Reference no: EM133200539 , Length: 3 pages
Question #1. Discuss the advantages and disadvantages of a sole proprietorship.
A sole proprietorship is predominantly a business that is managed and owned by a single person. It remains the most straightforward and familiar kind of business body that is still being used in today's business world. There needs to be a clear understanding of what a sole proprietorship is, and the advantages and disadvantages of a sole proprietorship, and how it affects the way a business is formed and ran.
A sole proprietorship is seen as the most common form of business organization and also the simplest form of business organizations as well. There is only one owner of the business, who is called the sole proprietor (Cheeseman, 2016). Sole proprietorship is one of the options an entrepreneur can choose from when starting a business and is also a significant form for conducting business and professions. The selection depends on many factors, including the ease and cost of formation, the capital requirements of the business, the flexibility of management decisions, government restrictions, personal liability, tax considerations, and the like (Cheeseman, 2016). Since it is the most common form of business organization in the United States many small businesses and some amount of large one will be operated in this way. There are no formalities, and no federal or state government approval required (Cheeseman, 2016).
When forming a sole proprietorship, it cost saving and easy which helps a lot when someone is starting a new business and are able to save some money. The owner has the right to make all management decisions concerning the business, including those involving hiring and firing of employees (Cheeseman, 2016). It helps to give complete control to someone on how they choose to run their business and not having to get approval if they want to add or change something. With the sole proprietor having complete ownership of the business, it means they
have the right to receive all the profit the business brings. A sole proprietorship can be easily transferred or sold if and when the owner desires to do so; no other approval (e.g., from partners or shareholders) is necessary (Cheeseman, 2016). Once again, a sole proprietor will have complete control in the decisions that are made for the business, but they're also held responsible for whatever the outcome of those decisions is.

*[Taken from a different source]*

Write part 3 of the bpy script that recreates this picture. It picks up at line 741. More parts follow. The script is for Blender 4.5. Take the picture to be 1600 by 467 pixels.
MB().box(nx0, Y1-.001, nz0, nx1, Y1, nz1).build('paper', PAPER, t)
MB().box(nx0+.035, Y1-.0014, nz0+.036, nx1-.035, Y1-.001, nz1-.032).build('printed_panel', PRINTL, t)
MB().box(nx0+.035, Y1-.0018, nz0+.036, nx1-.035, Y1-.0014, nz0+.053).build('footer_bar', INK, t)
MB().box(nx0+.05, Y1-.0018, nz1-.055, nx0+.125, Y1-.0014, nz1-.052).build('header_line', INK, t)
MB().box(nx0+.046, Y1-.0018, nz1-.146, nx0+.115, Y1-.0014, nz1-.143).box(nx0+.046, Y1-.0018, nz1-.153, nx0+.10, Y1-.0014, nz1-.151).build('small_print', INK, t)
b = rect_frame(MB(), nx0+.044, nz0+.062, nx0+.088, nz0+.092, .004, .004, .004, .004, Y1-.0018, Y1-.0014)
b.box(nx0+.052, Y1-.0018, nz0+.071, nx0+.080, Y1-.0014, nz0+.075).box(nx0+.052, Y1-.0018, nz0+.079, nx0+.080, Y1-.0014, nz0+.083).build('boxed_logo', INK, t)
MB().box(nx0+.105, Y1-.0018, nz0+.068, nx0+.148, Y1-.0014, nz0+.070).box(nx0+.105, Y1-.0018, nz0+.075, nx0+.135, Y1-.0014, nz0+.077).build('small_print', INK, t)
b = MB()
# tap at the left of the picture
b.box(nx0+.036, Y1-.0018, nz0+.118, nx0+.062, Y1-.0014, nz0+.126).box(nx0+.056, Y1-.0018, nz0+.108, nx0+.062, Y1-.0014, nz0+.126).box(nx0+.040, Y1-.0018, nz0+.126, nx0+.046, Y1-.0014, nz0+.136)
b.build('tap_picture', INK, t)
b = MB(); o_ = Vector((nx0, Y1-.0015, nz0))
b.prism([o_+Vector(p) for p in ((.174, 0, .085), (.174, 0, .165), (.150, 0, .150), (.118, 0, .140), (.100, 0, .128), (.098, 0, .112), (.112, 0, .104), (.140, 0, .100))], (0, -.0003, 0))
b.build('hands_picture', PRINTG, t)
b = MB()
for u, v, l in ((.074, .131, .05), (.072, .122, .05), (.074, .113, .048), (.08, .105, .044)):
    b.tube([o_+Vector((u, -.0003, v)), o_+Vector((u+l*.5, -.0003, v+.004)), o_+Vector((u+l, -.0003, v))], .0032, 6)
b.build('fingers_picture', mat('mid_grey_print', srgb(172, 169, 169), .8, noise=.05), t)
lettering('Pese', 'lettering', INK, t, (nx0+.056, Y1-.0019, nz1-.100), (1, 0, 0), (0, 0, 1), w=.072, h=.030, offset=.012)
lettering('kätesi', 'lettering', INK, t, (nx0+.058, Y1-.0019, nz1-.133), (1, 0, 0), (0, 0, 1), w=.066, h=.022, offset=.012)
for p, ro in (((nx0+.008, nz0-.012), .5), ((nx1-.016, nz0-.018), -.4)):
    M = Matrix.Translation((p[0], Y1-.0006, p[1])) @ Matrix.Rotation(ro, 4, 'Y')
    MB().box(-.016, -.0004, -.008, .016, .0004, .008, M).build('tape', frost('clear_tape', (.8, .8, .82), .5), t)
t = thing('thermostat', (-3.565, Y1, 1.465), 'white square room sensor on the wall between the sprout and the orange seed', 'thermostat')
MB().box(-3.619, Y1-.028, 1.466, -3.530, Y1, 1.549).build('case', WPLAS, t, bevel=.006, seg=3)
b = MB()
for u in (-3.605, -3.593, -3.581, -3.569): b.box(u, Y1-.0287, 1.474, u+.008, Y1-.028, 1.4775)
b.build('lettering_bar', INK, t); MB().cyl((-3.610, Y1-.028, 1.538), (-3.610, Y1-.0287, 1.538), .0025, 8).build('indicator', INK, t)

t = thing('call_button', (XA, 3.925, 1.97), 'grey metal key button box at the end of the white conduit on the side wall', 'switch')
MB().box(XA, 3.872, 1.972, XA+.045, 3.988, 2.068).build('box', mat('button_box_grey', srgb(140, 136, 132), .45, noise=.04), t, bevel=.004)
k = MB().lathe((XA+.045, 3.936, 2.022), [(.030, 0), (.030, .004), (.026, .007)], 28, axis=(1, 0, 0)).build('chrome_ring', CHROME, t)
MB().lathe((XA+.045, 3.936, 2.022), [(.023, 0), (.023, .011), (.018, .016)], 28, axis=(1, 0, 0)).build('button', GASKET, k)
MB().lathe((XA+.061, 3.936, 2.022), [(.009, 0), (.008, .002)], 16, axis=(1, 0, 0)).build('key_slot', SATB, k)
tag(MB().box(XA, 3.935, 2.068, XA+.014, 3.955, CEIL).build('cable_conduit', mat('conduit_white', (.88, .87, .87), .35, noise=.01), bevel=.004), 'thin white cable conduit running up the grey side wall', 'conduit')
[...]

A sole proprietor bears the risk of loss of the business; that is, the owner will lose his or her entire capital contribution if the business fails (Cheeseman, 2016). Since a sole proprietor has complete ownership of the business then they will have unlimited personal liability. The personal liability of a sole proprietor for all the debts and obligations of a sole proprietorship (Cheeseman, 2016). Meaning that creditors are able to recover claims against the business from the personal assets of the sole proprietor which can include their home, automobile and bank accounts as well. Which can cause an induvial to file for bankruptcy causing a disruption to their financial stability. For example, a sole proprietors' access to the capital is limited to personal funds plus any loans he or she can obtain, and a sole proprietor is legally responsible for the business's contractors and the torts he or she or any of his or her employees commit in the course of employment (Cheeseman, 2016).

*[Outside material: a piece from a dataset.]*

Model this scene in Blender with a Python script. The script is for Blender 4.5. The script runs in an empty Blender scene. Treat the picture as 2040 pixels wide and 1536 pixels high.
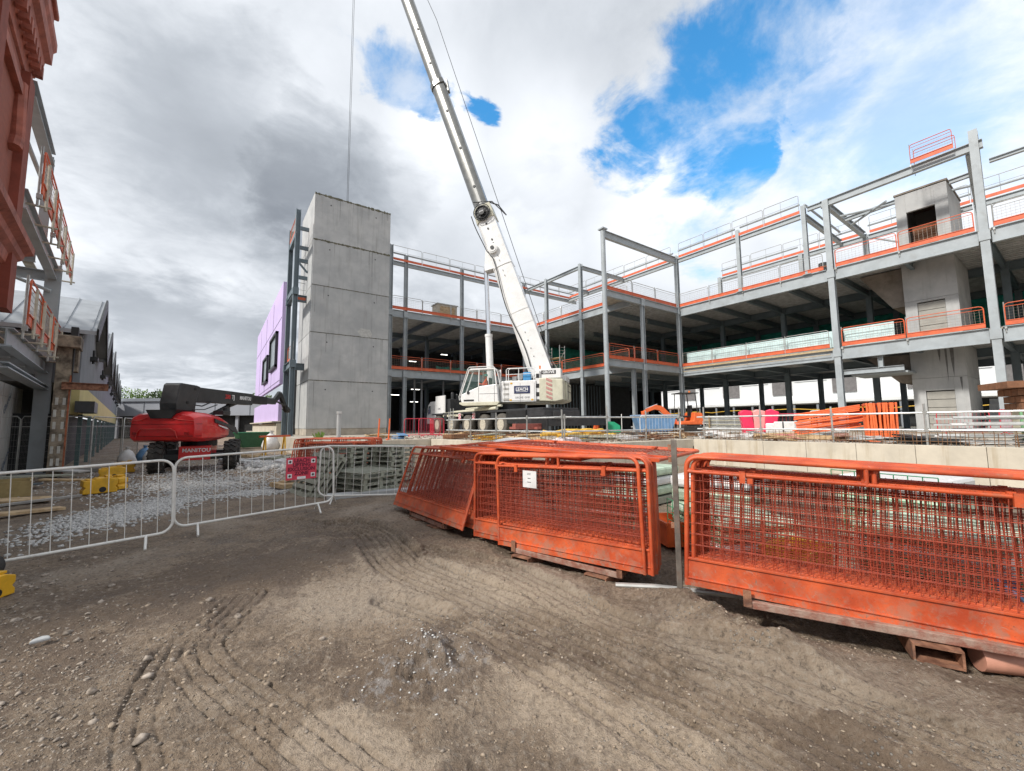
import bpy, math, random
import numpy as np
from mathutils import Vector, Matrix, Euler
random.seed(7); rng=np.random.default_rng(7)
S=bpy.context.scene; COL=S.collection
R=math.radians
# ------------------------------------------------------------------ camera, sky, sun, exposure
# world axes: X and Y run along the two directions of the steel building; camera 1.6 m above the mud
H=0.6173; ch,sh=math.cos(H),math.sin(H)
def vu(p): return Vector((p[0]*ch+p[1]*sh,-p[0]*sh+p[1]*ch,p[2]))
rt=vu((.999958,.000844,-.009147)); up=vu((.009186,-.091829,.995732)); fw=vu((0,.995774,.091833))
cam=bpy.data.objects.new('camera',bpy.data.cameras.new('camera')); COL.objects.link(cam)
m=Matrix.Identity(4)
for i in range(3): m[i][0]=rt[i]; m[i][1]=up[i]; m[i][2]=-fw[i]
m[0][3]=0; m[1][3]=0; m[2][3]=1.6
cam.matrix_world=m
cam.data.sensor_width=36; cam.data.lens=826.34/2040*36; cam.data.clip_start=.05; cam.data.clip_end=3000
S.camera=cam
S.view_settings.view_transform='Standard'; S.view_settings.look='None'; S.view_settings.gamma=1
S.view_settings.exposure=0.75
SUN=Vector((-.93,.0,.85)).normalized()
sun=bpy.data.objects.new('sun',bpy.data.lights.new('sun','SUN')); COL.objects.link(sun)
sun.data.energy=2.5; sun.data.angle=R(6); sun.data.color=(1,.95,.88)
sun.rotation_euler=SUN.to_track_quat('Z','Y').to_euler()

def pixdir(x,y):
    d=rt*((x-1020)/826.34)+up*(-(y-768)/826.34)+fw
    return d.normalized()
w=bpy.data.worlds.new('World'); S.world=w; w.use_nodes=True
nt=w.node_tree; N=nt.nodes; L=nt.links
for x in list(N): N.remove(x)
def nd(t,**k):
    n=N.new(t)
    for a,b in k.items(): setattr(n,a,b)
    return n
def val(sock,v):
    if hasattr(v,'is_output') or isinstance(v,bpy.types.NodeSocket): L.new(v,sock)
    else: sock.default_value=v
def M_(op,a,b=None,c=None,clamp=False):
    n=nd('ShaderNodeMath',operation=op,use_clamp=clamp); val(n.inputs[0],a)
    if b is not None: val(n.inputs[1],b)
    if c is not None: val(n.inputs[2],c)
    return n.outputs[0]
def mixc(f,a,b,blend='MIX'):
    n=nd('ShaderNodeMix',data_type='RGBA',blend_type=blend); val(n.inputs[0],f); val(n.inputs[6],a); val(n.inputs[7],b); return n.outputs[2]
def smooth(x,a,b):
    n=nd('ShaderNodeMapRange',interpolation_type='SMOOTHSTEP'); val(n.inputs[0],x); n.inputs[1].default_value=a; n.inputs[2].default_value=b; return n.outputs[0]
sky=nd('ShaderNodeTexSky',sky_type='NISHITA',sun_disc=False); sky.sun_elevation=math.asin(SUN.z)
sky.sun_rotation=math.atan2(SUN.x,SUN.y); sky.air_density=1.2; sky.dust_density=.3; sky.ozone_density=3
tc=nd('ShaderNodeTexCoord')
vn=nd('ShaderNodeVectorMath',operation='NORMALIZE'); L.new(tc.outputs['Generated'],vn.inputs[0]); D=vn.outputs[0]
sep=nd('ShaderNodeSeparateXYZ'); L.new(D,sep.inputs[0])
# flat cloud layer coordinates: direction divided by height
zz=M_('ADD',M_('MAXIMUM',sep.outputs[2],0.0),.22)
dv=nd('ShaderNodeVectorMath',operation='DIVIDE'); L.new(D,dv.inputs[0]); cb=nd('ShaderNodeCombineXYZ'); L.new(zz,cb.inputs[0]);L.new(zz,cb.inputs[1]);L.new(zz,cb.inputs[2]); L.new(cb.outputs[0],dv.inputs[1])
def noise(vec,scale,detail=6,rough=.55,dist=0,off=0):
    mp=nd('ShaderNodeMapping'); L.new(vec,mp.inputs[0]); mp.inputs[1].default_value=(off,off*1.7,off*.3)
    n=nd('ShaderNodeTexNoise'); L.new(mp.outputs[0],n.inputs[0]); n.inputs['Scale'].default_value=scale; n.inputs['Detail'].default_value=detail; n.inputs['Roughness'].default_value=rough; n.inputs['Distortion'].default_value=dist
    return n.outputs[0]
n1=noise(dv.outputs[0],1.3,9,.58,.3,3.1); n2=noise(dv.outputs[0],3.2,8,.6,.6,7.7); n3=noise(D,2.2,5,.5,0,1.3); n4=noise(dv.outputs[0],9.0,6,.6,.3,5.5)
wob=M_('MULTIPLY_ADD',n2,.26,M_('MULTIPLY',n4,.12)); wob=M_('SUBTRACT',wob,.19)
def blob(x,y,rad,soft=.5):
    """1 inside a cap around the direction, noisy rim; rad in radians-ish chord"""
    n=nd('ShaderNodeVectorMath',operation='DISTANCE'); L.new(D,n.inputs[0]); n.inputs[1].default_value=pixdir(x,y)
    d=M_('ADD',n.outputs['Value'],wob)
    s=smooth(d,rad*(1+soft),rad*(1-soft)); return s
def maxs(l):
    a=l[0]
    for b in l[1:]: a=M_('MAXIMUM',a,b)
    return a
blue=maxs([blob(795,170,.046,.45),blob(850,212,.04,.3),blob(968,225,.034,.35),
  blob(1470,110,.10,.3),blob(1400,215,.135,.3),blob(1280,265,.10,.3),blob(1560,50,.10,.35),blob(1470,305,.075,.35),blob(1370,130,.07,.4),
  M_('MULTIPLY',blob(1620,170,.11,.6),.7),M_('MULTIPLY',blob(1740,40,.11,.7),.6),M_('MULTIPLY',blob(1810,240,.12,.7),.55),M_('MULTIPLY',blob(1640,320,.09,.7),.5),M_('MULTIPLY',blob(1370,480,.05,.7),.5)])
wisps=smooth(noise(dv.outputs[0],3.0,9,.62,.25,2.2),.42,.66)
blue=M_('MULTIPLY',blue,M_('SUBTRACT',1.0,M_('MULTIPLY',wisps,.7)))
dark=maxs([M_('MULTIPLY',blob(610,370,.16,.75),1.15),M_('MULTIPLY',blob(420,280,.19,.75),.85),M_('MULTIPLY',blob(330,200,.15,.9),.35),M_('MULTIPLY',blob(740,390,.11,.8),.6),M_('MULTIPLY',blob(330,670,.12,.7),.8),M_('MULTIPLY',blob(480,690,.10,.7),.7),
  M_('MULTIPLY',blob(620,130,.2,.8),.4),M_('MULTIPLY',blob(1150,120,.22,.9),.3),M_('MULTIPLY',blob(900,480,.12,.9),.25)])
bright=maxs([M_('MULTIPLY',blob(140,60,.12,.8),.8),blob(60,300,.2,.8),M_('MULTIPLY',blob(330,560,.08,.8),.7),M_('MULTIPLY',blob(430,560,.08,.8),.7),M_('MULTIPLY',blob(860,290,.13,.8),1.0),blob(1080,290,.13,.7),blob(1330,380,.16,.7),blob(560,30,.2,.9),M_('MULTIPLY',blob(300,755,.14,.8),.9),blob(1900,120,.25,.8),M_('MULTIPLY',blob(1050,400,.15,.8),.7)])
tex=M_('MULTIPLY_ADD',n1,.5,M_('MULTIPLY',n2,.3)); tex=M_('MULTIPLY_ADD',n4,.18,tex)   # about .49 mean
tone=M_('MULTIPLY_ADD',M_('SUBTRACT',tex,.49),.95,.68)
tone=M_('ADD',tone,M_('MULTIPLY',bright,.22))
tone=M_('SUBTRACT',tone,M_('MULTIPLY',dark,.46))
tone=M_('MAXIMUM',M_('MINIMUM',tone,1.0),.08)
cr=nd('ShaderNodeValToRGB'); L.new(tone,cr.inputs[0]); e=cr.color_ramp.elements
e[0].position=0; e[0].color=(.10,.115,.14,1); e[1].position=1; e[1].color=(.74,.75,.77,1)
e2=cr.color_ramp.elements.new(.45); e2.color=(.33,.355,.39,1)
e3=cr.color_ramp.elements.new(.75); e3.color=(.54,.565,.60,1)
SKYK=.12
skc=nd('ShaderNodeMix',data_type='RGBA',blend_type='MULTIPLY'); skc.inputs[0].default_value=1; L.new(sky.outputs[0],skc.inputs[6]); skc.inputs[7].default_value=(.42,1.12,1.35,1)
cl=nd('ShaderNodeVectorMath',operation='SCALE'); L.new(cr.outputs[0],cl.inputs[0]); cl.inputs['Scale'].default_value=1.0/SKYK
bg=nd('ShaderNodeBackground'); bg.inputs[1].default_value=SKYK
L.new(mixc(blue,cl.outputs[0],skc.outputs[2]),bg.inputs[0])
wo=nd('ShaderNodeOutputWorld'); L.new(bg.outputs[0],wo.inputs[0])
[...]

While creating a sole proprietorship is fairly easy and brings lots of pros, one must also consider the cons and how it can affect business in a negative way if things do not work out in one's favor. One of the reasons entrepreneurs prefer sole proprietorship over other business structures is not having to check with others like a boss or a supervisor since he or she is the owner of their business. A sole proprietorship is beneficial for an entrepreneur in what they can gain but it is also a risk they must be willing to take because they are held responsible if they're business fails.